National Auditor Criticises NATO for Lack of Accountability
(Source: Dutch News; published June 10, 2014)
The Dutch national auditor has criticised Nato for not having its administration in order and for not being transparent about its spending. In a letter to parliament, the national auditor says the Netherlands and other Nato member countries do not know how much money goes to the organisation each year or what happens to that money.

The administrative backlog dates back decades and matters are not helped by Nato's habit of labelling much of its expenditure 'undisclosed'.

The national auditor has been warning parliament about the situation nearly every year since 2007.

“There is no certainty about expenditure or accountability for the billions of euros provided for military and civilian aims,” the auditor says. “Nato is financed by public money and must be properly accountable for what it spends.”

It has now opened a website in English,, where it has published all the public information it has about Nato finances. (ends)

Thematic Website Shows NATO's Limited Transparency and Public Accountability for Its Expenses
(Source: Netherlands Court of Audit; issued June 10, 2014)
The North Atlantic Treaty Organization (NATO) shows limited transparency about its spending and is also hardly publicly accountable for investments and other expenses. Public information about NATO’s budgets and results is scarce because most of the information is classified. As for military spending, this makes sense.
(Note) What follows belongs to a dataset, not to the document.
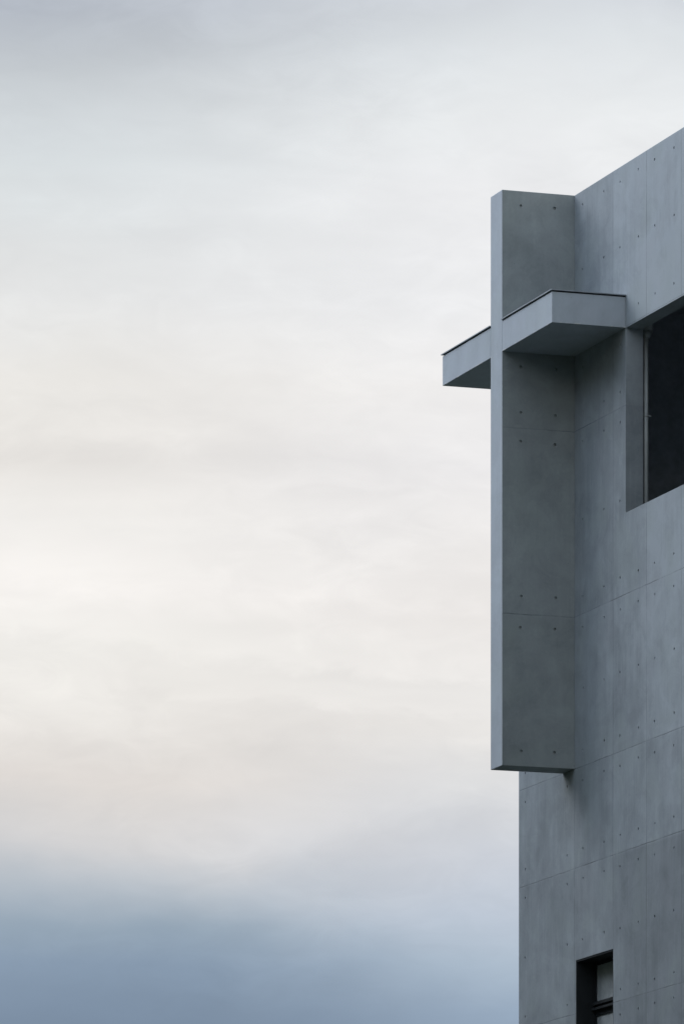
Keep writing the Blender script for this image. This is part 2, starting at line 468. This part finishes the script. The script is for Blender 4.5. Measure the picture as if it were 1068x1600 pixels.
# the upright of the cross
bm = bmesh.new(); box(bm, -0.521, 0.0, -FD, 0.05, 16.58, TOP)
fin = obj('cross_upright', bm, M_FIN, church)
bake(fin, (), 0.008)
hb = bmesh.new()
for zt in [25.33, 24.32, 22.8, 22.09, 21.64, 20.43, 19.23, 18.75, 17.79, 16.83]:
    if zt in (24.32, 20.43, 17.79): continue
    for yt in (-0.896, -0.321):
        j, k = random.uniform(-.012, .012), random.uniform(-.012, .012)
        r = random.uniform(0.022, 0.027)
        cyl(hb, (0.01, yt + j, zt + k), (-0.028, yt + j, zt + k), r * 1.08, r * 0.8, 14)
        cyl(hb, (-0.531, yt + j, zt + k), (-0.493, yt + j, zt + k), r * 1.08, r * 0.8, 14)
cut3 = obj('cut', hb, M_HOLE_SHADE, church)
bake(fin, (cut3,))
fin.data.materials.append(M_ARM)              # the end face takes the paler concrete of the arms
for p in fin.data.polygons:
    if p.normal.y < -0.9 and p.center.y < -FD + 0.002: p.material_index = len(fin.data.materials) - 1

# the two arms of the cross, each with its metal capping
for a, b in ((-2.745, -0.523), (0.002, 2.198)):
    bm = bmesh.new(); box(bm, a, b, -FD, -0.001, 23.03, 23.50)
    arm = obj('cross_arm', bm, M_ARM, church)
    bake(arm, (), 0.006)
    o = 0.022
    ca = a - o if a < -1 else a
    cb_ = b + o if b > 1 else b
    ia = a + o if a < -1 else a
    ib = b - o if b > 1 else b
    bm = bmesh.new(); box(bm, ia, ib, -FD + o, -0.001, 23.50, 23.521)
    obj('shadow_gap', bm, M_GAP, arm)  # dark filler painting the shadow under the flashing
    bm = bmesh.new(); box(bm, ca, cb_, -FD - o, -0.001, 23.521, 23.535)
    obj('flashing', bm, M_FLASH, arm)

# unseen dark sheet added on the large opening's ledge to cut bounced light
boxes('bounce_sheet', M_STEEL, church, (OPEN[0] + .002, OPEN[1] - .002, 0.012, WT, OPEN[2] + .001, OPEN[2] + .006))
# rainwater pipe standing in the large opening
px_, py_ = 2.15, 0.352
bm = bmesh.new(); cyl(bm, (px_, py_, 19.15), (px_, py_, 22.92), 0.036, n=24)
pipe = obj('drain_pipe', bm, M_PIPE, church, True)
bm = bmesh.new()
cyl(bm, (px_, py_ , 22.90), (px_, py_ + 0.03, 23.02), 0.045, 0.075, 24)
cyl(bm, (px_, py_ + 0.03, 23.02), (px_, py_ + 0.03, 24.3), 0.075, 0.075, 24)
obj('hopper', bm, M_PIPE, pipe, True)
bm = bmesh.new()
cyl(bm, (px_, py_, 21.70), (px_, py_, 21.735), 0.044, n=24)
box(bm, px_ - 0.012, px_ + 0.012, WT + 0.001, py_ - 0.03, 21.707, 21.728)
box(bm, px_ - 0.01, px_ + 0.01, py_ + 0.03, py_ + 0.085, 21.707, 21.728)
obj('pipe_bracket', bm, M_PIPE, pipe)

# small window below: deep dark frame, two lights with a transom between them
wx0, wx1, wz0, wz1 = SMALL
ya, yb = 0.006, 0.40
ft = 0.03
bm = bmesh.new()
box(bm, wx0 + .001, wx0 + ft, ya, yb, wz0 + .001, wz1 - .001)
box(bm, wx1 - ft, wx1 - .001, ya, yb, wz0 + .001, wz1 - .001)
box(bm, wx0 + ft, wx1 - ft, ya, yb, wz1 - ft, wz1 - .001)
box(bm, wx0 + ft, wx1 - ft, ya, yb, wz0 + .001, wz0 + ft)
window = obj('window', bm, M_STEEL, church)
zr = 12.93                                    # top of the transom
bm = bmesh.new()
box(bm, wx0 + ft, wx0 + ft + 0.045, 0.31, 0.36, wz0 + ft, wz1 - ft)
box(bm, wx1 - ft - 0.045, wx1 - ft, 0.31, 0.36, wz0 + ft, wz1 - ft)
box(bm, wx0 + ft + .045, wx1 - ft - .045, 0.31, 0.36, wz1 - ft - 0.05, wz1 - ft)
obj('sash', bm, M_STEEL, window)
bm = bmesh.new()
box(bm, wx0 + ft + .001, wx1 - ft - .001, 0.27, 0.309, zr - 0.05, zr)
box(bm, wx0 + ft + .001, wx1 - ft - .001, 0.25, 0.309, zr - 0.13, zr - 0.095)
obj('transom', bm, M_RAIL, window)
bm = bmesh.new(); box(bm, wx0 + ft + .045, wx1 - ft - .045, 0.3105, 0.36, zr - 0.22, zr - 0.001)
obj('transom_core', bm, M_STEEL, window)
for a, b in ((zr, wz1 - ft - 0.05), (wz0 + ft, zr - 0.22)):
    bm = bmesh.new(); box(bm, wx0 + ft + .046, wx1 - ft - .046, 0.33, 0.342, a + .001, b - .001)
    obj('pane', bm, M_GLASS, window)

# ------------------------------------------------------------------ the ground, out to the horizon


def smooth(a, b, v):
    v = min(max((v - a) / (b - a), 0), 1)
    return v * v * (3 - 2 * v)


def gh(x, y):
    # unseen slopes added to shade the walls: opposite the facade, right and behind
    left = 36 * smooth(-8, -28, x) * smooth(-60, 10, y) * (1 - smooth(165, 225, y))
    right = 30 * smooth(11, 32, x) * smooth(-160, -60, y) * (1 - smooth(50, 78, y))
    back = 20 * smooth(-25, -80, y)
    b = 1.2 * math.sin(x * .11 + 1) * math.sin(y * .07) + .6 * math.sin(x * .31 + y * .23)
    h = max(left, right, back)
    return h + b * min(h / 12, 1)


xs = sorted(set([-4000, -2500, -1500, -900, -500, -300] + list(range(-200, 201, 5)) + [300, 500, 900, 1500, 2500, 4000]))
ys = sorted(set([-4000, -2500, -1500, -900, -500, -300] + list(range(-200, 301, 5)) + [400, 600, 900, 1500, 2500, 4000]))
bm = bmesh.new()
gv = [[bm.verts.new((x, y, gh(x, y))) for y in ys] for x in xs]
for i in range(len(xs) - 1):
    for j in range(len(ys) - 1):
        bm.faces.new((gv[i][j], gv[i + 1][j], gv[i + 1][j + 1], gv[i][j + 1]))
M_GROUND = plain('ground_cover', (0.075, 0.085, 0.065), 0.95, var=0.4, scale=0.15, spec=0.1)
ground = obj('ground', bm, M_GROUND, None, True)
ground['kind'] = 'structure'
ground['label'] = 'dark ground with added unseen slopes that shade the building'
However, NATO gives hardly any account to the public of its non-military expenses, such as the expenditure for the office of the Secretary General and other NATO entities. Another fact is that NATO´s financial management is not in order. There is therefore no clear answer to the question: is NATO delivering value for the taxpayers’ money?

Consequently, citizens and parliaments of member countries, including The Netherlands, are not able to monitor whether their contributions to the NATO alliance result in an efficient international organization.

These statements are issued by the Netherlands Court of Audit (NCA) on 10 June 2014 and are based on an analysis of publicly available sources of NATO and its member countries. The NCA has collected this public information on a thematic website:

The NCA considers it NATO’s responsibility to undertake action for publishing consistent accounting information. To our knowledge the Dutch government and Parliament are also in favour of this goal.

Ms Saskia J. Stuiveling, President of the NCA: “We are an advocate of transparency and accountability for all public expenditures, including those of NATO. There is a lot of overdue maintenance to be done to NATO´s financial management. With the publication of its thematic website the NCA hopes to boost the debate for improving NATO’s public accountability. This strengthens Parliament and the Government that seek to improve NATO’s public accountability. It may also contribute to a greater understanding and thus a fact based debate about the efficiency and effectiveness of NATO.”

From hundreds of investment projects, some of which date from before 1994, the accounts have not been closed. In order to tackle this issue together with other Supreme Audit Institutions (SAIs), everyone in their own country, the NCA examined the NATO Security Investment Programme’s projects (NSIP) executed and managed by the Dutch Ministry of Defence. This was part of NCA’s regularity audit 2013 of the Dutch Ministry of Defence.

The Netherlands is implementing 51 NSIP projects worth € 69 million. NCA examined how the Ministry of Defence administered these NSIP projects and found no evidence that the NSIP project portfolio showed any indication of not being in order. NCA will encourage other Supreme Audit Institutions to perform a similar investigation in their country.

The accountability information of dozens of NATO entities is fragmented. It is therefore desired that NATO publishes a consolidated financial statement and provides insight into its deliveries and investments.

Other SAIs have contributed to the information on the website by providing publicly available information on NATO in their countries. The NCA invites them to continue participating in this ongoing project.

Funding of NATO entities is partly transparent

The website NATO Transparency and Public Accountability indicates that the common funding budget in 2013 for NATO’s military, civilian and investment projects was € 2.4 billion. It is not possible, however, to retrieve further detailed information from publicly available sources about the amount member countries spent on various NATO entities and missions and for what purpose.

The United States of America are the largest contributor to NATO with € 523.9 million plus an unknown amount for funding entities and missions. For Germany the contribution is € 351.3 million plus unknown additional contributions. For Britain it is € 265.5 million plus unknown additional contributions. For France it is € 264.7 million plus unknown additional contributions. The website shows that the Netherlands contributed € 77.5 million in 2013, plus an unspecified contribution to various NATO funds and missions.

The website also presents a ranking of NATO entities. Eight of the 48 NATO entities have a high score on a list of basic transparency indicators, such as a publicly available annual budget and a publicly available financial statement.

NATO consists of 28 member countries and has a political and military task, aimed at defending the common territory, managing crises that may affect the territory, and finally increasing international security by cooperating with other organizations and countries. For this purpose, NATO is undertaking peacekeeping and stabilisation missions, for example, in Afghanistan, Somalia, Kosovo and Turkey.